In other words, it is the 95/5 reality: 95% of the problem is solved in 5% of the time, but it isn't right until the last 5% is completed, using the other 95% of the time. Seems to work that way in many endeavors :-)
I use CNC machines, but in a much different context. When exact duplication is desired with a material that is 100% consistent (e.g. metal), it is the way to go. With wood, you can really only do rough cuts due to the nature of the wood itself being variable. Even then, things can go awry.
In a mass production environment, it would be useful and cost effective, but for any instrument I would buy, I'd be looking for something done entirely by hand. The machines aren't sensitive enough to adjust to the variations in wood and I'd be concerned about latent stress fractures.
David,
My understanding is most luthiers never (or rarely ) use sandpaper, Is that true?
if so, do you know why that is?
Sandpaper is universally used on the neck and fingerboard to give a perfect and smooth surface. Most makers also use it for final shaping and smoothing of the outermost edges. Heavy use on the entire exterior tends to be associated with amateur or factory-type work. It's faster and easier for one who isn't skilled in the use of traditional cutting tools, but leaves a different surface, and tends to obliterate the features left by these tools, including the definition and crispness.

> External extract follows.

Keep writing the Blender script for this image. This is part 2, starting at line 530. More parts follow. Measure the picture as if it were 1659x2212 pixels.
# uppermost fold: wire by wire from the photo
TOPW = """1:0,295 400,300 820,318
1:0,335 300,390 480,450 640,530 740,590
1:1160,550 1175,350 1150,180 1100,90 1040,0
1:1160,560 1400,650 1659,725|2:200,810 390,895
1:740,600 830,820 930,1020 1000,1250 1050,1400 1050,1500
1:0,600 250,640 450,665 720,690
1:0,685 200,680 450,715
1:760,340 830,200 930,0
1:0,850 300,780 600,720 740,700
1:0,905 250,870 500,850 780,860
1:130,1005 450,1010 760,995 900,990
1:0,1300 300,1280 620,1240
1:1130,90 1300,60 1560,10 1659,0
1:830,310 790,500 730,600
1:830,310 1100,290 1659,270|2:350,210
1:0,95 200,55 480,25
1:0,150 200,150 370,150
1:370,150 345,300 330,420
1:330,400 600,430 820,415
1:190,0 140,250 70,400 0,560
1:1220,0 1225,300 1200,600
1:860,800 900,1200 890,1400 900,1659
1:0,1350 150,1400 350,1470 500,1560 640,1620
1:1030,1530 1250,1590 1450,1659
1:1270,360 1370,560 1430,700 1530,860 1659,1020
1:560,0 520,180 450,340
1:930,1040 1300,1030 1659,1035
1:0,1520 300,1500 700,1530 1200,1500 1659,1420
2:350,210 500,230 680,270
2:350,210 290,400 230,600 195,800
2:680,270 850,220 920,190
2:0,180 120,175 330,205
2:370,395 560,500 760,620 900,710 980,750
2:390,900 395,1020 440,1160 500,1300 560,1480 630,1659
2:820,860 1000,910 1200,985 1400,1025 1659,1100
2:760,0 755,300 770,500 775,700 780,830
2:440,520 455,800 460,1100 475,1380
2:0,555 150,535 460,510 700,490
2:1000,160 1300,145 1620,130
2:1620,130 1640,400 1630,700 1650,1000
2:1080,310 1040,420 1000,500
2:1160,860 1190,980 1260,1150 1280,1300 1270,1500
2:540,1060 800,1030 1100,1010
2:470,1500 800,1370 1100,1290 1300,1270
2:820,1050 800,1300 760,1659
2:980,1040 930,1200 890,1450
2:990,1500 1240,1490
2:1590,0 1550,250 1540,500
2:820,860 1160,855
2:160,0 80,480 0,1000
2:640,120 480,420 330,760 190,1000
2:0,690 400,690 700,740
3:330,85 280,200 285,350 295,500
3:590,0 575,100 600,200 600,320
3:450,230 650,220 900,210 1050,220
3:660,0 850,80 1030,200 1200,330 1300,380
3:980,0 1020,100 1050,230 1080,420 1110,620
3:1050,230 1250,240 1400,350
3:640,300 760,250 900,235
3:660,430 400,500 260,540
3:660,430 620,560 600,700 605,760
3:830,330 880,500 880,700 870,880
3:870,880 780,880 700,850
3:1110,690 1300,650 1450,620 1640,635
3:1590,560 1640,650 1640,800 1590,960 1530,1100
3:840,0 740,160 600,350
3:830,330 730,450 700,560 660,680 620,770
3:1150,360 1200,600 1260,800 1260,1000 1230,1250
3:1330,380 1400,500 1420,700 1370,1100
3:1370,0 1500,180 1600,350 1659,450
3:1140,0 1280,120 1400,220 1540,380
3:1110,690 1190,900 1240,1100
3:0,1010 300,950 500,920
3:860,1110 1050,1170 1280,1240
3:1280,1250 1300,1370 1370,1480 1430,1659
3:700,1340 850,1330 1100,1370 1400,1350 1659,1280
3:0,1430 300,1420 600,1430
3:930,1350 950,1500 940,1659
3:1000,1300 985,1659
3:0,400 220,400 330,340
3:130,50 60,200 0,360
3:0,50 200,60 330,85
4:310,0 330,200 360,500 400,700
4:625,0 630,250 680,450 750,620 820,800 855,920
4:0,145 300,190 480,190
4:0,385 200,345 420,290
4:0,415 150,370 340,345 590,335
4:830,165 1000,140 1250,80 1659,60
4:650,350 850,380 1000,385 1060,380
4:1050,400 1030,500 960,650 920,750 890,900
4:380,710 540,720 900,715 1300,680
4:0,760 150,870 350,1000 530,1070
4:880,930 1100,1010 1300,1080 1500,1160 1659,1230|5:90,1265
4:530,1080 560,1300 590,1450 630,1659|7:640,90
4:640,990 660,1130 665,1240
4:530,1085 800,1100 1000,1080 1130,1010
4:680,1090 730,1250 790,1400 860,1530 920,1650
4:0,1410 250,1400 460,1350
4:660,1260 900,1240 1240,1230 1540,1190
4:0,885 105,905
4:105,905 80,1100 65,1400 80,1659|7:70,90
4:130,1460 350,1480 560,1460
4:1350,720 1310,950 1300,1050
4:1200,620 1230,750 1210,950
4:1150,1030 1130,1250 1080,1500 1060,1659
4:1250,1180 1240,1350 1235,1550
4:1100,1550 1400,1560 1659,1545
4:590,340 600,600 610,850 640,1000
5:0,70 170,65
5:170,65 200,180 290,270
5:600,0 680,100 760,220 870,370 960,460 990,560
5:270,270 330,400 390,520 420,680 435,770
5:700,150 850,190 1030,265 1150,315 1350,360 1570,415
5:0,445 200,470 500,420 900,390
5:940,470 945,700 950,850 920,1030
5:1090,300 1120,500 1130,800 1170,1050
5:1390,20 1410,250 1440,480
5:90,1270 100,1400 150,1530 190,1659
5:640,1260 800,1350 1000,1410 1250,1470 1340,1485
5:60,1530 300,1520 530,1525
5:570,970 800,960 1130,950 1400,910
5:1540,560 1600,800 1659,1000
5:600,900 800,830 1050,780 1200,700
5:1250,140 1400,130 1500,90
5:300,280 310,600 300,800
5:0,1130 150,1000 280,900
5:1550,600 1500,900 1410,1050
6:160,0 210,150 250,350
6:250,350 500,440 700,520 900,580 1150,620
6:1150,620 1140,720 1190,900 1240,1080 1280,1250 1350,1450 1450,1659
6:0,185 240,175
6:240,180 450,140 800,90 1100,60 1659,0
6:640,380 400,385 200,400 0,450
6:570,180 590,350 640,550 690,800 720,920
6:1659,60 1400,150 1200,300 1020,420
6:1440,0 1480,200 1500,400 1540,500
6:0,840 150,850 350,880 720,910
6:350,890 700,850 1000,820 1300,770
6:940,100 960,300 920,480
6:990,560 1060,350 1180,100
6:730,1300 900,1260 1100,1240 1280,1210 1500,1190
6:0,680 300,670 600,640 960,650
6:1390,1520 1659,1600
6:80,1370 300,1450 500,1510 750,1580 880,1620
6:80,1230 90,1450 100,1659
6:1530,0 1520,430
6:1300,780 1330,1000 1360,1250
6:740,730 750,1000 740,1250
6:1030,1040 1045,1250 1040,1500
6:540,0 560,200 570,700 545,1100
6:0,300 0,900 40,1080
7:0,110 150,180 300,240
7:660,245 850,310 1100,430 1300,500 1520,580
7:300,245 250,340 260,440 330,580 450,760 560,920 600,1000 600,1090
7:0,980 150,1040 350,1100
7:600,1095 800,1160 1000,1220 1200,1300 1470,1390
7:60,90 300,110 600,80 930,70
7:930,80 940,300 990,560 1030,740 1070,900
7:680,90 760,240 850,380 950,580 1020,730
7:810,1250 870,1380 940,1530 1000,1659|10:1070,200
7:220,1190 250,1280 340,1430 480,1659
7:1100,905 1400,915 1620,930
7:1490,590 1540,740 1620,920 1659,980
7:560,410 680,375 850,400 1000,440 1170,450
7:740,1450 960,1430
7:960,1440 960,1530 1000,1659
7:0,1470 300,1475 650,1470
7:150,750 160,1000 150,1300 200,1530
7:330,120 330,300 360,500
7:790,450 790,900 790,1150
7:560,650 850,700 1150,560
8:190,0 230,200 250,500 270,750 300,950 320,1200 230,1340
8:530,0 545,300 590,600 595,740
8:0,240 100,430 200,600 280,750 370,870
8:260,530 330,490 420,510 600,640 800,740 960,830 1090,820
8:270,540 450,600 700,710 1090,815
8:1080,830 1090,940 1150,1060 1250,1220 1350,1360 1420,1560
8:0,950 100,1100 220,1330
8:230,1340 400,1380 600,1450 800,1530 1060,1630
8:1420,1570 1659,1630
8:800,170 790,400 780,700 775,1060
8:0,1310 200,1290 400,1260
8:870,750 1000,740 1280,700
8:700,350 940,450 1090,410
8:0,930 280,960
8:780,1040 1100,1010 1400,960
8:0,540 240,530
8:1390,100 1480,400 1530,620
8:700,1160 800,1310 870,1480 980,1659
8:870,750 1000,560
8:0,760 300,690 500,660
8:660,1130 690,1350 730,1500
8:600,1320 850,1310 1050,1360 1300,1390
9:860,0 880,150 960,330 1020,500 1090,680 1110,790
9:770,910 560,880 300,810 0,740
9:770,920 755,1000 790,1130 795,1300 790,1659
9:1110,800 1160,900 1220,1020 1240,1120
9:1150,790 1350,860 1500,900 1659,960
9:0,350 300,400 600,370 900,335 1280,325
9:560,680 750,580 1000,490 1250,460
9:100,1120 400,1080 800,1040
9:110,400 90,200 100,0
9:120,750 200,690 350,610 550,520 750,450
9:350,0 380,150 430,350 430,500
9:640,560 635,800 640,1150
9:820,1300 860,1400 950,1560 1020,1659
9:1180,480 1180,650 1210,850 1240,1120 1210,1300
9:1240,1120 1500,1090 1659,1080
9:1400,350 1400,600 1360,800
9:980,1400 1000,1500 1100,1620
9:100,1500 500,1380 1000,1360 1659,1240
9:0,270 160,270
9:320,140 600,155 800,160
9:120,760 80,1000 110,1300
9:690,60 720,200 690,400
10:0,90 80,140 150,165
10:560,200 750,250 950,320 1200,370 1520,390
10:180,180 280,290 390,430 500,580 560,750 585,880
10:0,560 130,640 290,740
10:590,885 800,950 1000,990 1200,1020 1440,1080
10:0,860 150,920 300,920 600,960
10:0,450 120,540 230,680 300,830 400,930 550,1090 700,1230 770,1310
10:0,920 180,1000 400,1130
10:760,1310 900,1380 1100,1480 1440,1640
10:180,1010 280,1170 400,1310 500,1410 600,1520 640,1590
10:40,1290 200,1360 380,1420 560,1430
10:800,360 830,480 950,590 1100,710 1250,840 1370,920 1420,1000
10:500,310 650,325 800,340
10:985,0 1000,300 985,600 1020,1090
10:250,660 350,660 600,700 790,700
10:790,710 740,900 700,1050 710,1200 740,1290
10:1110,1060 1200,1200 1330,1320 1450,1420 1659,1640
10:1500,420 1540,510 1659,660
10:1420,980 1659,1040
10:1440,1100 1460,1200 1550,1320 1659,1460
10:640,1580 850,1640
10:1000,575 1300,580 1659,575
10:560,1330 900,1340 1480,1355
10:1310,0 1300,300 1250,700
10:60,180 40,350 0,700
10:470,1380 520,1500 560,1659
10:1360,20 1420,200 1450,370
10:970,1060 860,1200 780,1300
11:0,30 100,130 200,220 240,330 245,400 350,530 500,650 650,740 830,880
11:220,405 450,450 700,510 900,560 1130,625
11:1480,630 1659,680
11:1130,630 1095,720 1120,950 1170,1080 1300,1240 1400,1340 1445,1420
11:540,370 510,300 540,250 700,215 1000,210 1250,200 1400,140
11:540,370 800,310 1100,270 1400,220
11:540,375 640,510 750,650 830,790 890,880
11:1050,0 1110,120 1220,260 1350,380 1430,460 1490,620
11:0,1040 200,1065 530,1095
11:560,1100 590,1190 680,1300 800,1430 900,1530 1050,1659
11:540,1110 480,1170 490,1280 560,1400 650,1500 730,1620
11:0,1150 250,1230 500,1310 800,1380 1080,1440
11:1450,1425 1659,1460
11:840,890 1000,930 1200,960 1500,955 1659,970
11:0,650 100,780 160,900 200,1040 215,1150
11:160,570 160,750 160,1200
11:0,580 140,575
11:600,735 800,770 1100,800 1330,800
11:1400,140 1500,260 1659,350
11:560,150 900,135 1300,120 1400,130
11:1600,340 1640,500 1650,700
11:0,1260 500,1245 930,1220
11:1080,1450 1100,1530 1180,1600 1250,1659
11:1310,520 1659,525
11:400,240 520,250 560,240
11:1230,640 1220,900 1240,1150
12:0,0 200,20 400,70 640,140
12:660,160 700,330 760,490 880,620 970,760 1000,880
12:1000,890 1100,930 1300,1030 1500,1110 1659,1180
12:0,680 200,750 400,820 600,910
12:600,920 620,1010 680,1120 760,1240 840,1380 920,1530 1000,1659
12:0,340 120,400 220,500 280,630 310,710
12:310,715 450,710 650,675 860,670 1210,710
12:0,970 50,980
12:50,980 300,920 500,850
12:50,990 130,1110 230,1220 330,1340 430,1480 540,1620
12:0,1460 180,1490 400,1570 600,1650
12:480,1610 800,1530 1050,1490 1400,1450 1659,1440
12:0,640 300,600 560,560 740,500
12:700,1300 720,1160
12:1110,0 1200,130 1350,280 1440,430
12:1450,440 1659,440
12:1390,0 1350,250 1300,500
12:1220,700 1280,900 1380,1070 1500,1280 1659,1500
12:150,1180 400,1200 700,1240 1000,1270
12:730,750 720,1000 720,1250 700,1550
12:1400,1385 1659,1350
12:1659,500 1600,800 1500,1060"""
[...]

As it turns out, one of the most efficient ways to faithfully replicate the best 17th and 18th century work (so far) is to stick to their tools and methods, for the most part. If one is only interested in producing "a violin shaped object", there's much more leeway, and there are much faster methods.
There's no reason to think that 17th century makers didn't have sandpaper, but it probably would have been awfully expensive, and hence used sparingly. Think of the labor that would have been required to make something as cheap and common (today) as a pencil, prior to the manufacturing era. We find original ink marks, pin pricks, and scribe lines on the old instruments, but no pencil markings.